The performance will be presented around and under the Upper Gallery installation “united nations – 7561 kilometers.” The installation, 21st in a worldwide series, is a collection of hair from around the world brought together into a monument symbolizing the unification of cultures.
Meanwhile, showing in the Lower Gallery are “New Acquisitions: Local and Global Contemporary Photography,” which closes in May; and “Marsden Hartley: Image and Identity,” which closes Dec. 18 and is the focus of a museum symposium on Nov. 5 and 6.
The artist’s vision
Gu was active in the Chinese avant-garde before emigrating to the United States in 1987.

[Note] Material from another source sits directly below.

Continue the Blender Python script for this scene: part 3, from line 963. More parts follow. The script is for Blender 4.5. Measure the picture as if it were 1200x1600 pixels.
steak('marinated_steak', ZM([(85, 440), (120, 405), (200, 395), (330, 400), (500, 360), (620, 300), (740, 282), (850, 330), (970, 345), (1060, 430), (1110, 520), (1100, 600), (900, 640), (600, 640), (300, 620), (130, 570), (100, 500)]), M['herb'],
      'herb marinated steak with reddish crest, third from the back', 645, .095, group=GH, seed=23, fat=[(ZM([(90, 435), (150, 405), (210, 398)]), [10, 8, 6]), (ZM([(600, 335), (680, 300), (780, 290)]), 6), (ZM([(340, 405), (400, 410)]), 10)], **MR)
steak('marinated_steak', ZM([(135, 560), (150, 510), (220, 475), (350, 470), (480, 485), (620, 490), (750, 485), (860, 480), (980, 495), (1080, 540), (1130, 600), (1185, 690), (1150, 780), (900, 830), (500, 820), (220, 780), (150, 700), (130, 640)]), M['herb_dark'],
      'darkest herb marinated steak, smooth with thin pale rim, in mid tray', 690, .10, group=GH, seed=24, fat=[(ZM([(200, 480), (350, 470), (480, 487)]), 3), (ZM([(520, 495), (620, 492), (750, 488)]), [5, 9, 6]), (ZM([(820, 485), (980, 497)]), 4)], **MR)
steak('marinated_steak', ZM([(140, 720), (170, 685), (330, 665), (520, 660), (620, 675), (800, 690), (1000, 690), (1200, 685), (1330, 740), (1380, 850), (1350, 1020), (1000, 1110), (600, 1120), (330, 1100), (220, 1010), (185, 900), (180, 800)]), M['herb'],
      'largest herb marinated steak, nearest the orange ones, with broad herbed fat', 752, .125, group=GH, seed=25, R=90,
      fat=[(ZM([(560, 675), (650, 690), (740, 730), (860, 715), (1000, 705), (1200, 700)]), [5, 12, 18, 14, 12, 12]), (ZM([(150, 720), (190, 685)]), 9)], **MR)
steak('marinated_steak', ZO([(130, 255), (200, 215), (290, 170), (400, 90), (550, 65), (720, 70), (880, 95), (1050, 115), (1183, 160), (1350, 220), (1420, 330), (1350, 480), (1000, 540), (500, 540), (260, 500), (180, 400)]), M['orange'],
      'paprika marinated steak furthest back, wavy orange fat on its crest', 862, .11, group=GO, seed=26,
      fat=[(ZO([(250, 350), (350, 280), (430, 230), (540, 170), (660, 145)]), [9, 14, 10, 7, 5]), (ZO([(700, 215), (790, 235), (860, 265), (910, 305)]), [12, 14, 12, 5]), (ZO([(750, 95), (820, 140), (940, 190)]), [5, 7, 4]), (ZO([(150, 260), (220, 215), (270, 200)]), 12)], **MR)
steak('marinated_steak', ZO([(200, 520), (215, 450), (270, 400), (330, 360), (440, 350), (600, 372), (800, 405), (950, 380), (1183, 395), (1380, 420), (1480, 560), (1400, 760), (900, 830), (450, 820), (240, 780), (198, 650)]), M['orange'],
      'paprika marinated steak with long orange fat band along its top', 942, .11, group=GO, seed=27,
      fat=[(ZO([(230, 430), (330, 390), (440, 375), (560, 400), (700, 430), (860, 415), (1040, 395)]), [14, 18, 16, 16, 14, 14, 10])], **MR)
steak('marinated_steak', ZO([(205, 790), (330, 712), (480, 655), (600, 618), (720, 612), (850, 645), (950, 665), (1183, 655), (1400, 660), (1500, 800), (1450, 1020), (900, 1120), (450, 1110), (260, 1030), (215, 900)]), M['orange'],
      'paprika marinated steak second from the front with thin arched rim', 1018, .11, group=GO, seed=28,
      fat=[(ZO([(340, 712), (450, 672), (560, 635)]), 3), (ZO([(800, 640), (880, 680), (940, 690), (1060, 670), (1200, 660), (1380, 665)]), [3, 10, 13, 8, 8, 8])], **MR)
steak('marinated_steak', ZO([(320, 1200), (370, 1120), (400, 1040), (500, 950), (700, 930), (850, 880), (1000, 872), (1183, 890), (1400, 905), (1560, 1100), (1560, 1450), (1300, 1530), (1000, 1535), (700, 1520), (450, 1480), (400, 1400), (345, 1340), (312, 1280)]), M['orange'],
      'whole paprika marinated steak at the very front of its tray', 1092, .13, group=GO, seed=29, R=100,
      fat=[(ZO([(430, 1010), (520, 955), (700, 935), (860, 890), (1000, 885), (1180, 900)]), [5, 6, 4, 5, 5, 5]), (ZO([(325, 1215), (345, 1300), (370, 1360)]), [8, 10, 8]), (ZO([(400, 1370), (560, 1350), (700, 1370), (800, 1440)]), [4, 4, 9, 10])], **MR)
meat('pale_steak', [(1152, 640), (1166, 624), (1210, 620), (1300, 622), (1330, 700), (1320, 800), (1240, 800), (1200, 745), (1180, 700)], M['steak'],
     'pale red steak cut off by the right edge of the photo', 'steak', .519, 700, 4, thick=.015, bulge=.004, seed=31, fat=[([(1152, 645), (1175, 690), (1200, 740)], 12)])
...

“Wenda Gu’s work is timely in its ambitious attempt to address in artistic terms the issue of globalism that dominates discussions of contemporary economics, society and culture. The enormous scope of his vision – conceiving of his artwork as existing over time and space and not constrained by convention, language or national boundaries – is remarkable,” Bessire writes in the exhibition publication, the first major scholarly publication on Gu.
Bessire edited the publication and, with counterparts at museums in Kansas and Texas, co-curated the exhibition.